I got a Creative Zen (8GB X-Fi version) recently and have had it syncing to my home computers. At some point since then I seem to have done an update to my machine that’s killed the syncing ability. Now Banshee won’t recognise it at all an mtp-detect is slow as hell.

The full-ish story is that I synched at work to a Fedora 11 machine, but the cover art didn’t sync. I then did a few test syncs at home and the cover art appeared, but I was only copying a couple of albums. I started to wipe the player (which could take a few seconds per track or more over 1600 tracks, and which threw errors at times) but ran out of time in the evening and had to do the rest manually from the player. Now when I try to sync or connect the player drops to the “docked” icon for a second before going to a black screen. If I leave “mtp-detect” running long enough then it will return results but it takes a few seconds to return each supported format and the disconnect fails at the end.

I’ve found a couple of similar issues online, but none really help. One is on an Ubuntu ticket where the user wiped their player, re-installed the MTP libs and it worked. Another was a Windows users with the same “screen going black” issue, which was resolved by installing the drivers from the CD.

So far I’ve tried downgrading the kernel (because I know I did that after it was last known working) and downgrading libmtp (just in case the later version broke something) but so far no luck. Whether it’s mtp-detect, mtpfs or Banshee, it all runs slow as hell/fails and the Zen goes blank.

Anyone got any ideas?

I’ve just tried re-synching with my work machine and am getting the same behaviour as at home - the “docked” screen comes up for a few seconds before going black.

The only way I can get the docked screen to stay up for any length of time is to let Gnome 2.26 pick it up and prompt me what to do with it but then cancel that dialog and don’t try to browse it.

Given that Windows Media Player will synch from Vista without a problem but three Linux machines with three different kernels and three different versions of libmtp won’t, I’m lost as to what the cause might be.

I’ll see if it helps when I get home, but I may have resolved my problems. I don’t know why it would work, but it is doing.

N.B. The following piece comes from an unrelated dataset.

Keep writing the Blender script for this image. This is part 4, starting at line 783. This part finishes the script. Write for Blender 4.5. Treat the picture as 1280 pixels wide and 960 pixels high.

Basically, I used a Windows VM at work to update the firmware from the 1.03 to the 1.04 version. Windows (XP and Vista) could see it fine the whole time, and now my Fedora box at work can see it. Quite why that’s the case when it worked on my Fedora and openSuse boxes for some of the time before the firmware update I don’t know, but it does seem to have fixed it for now (at least on one machine).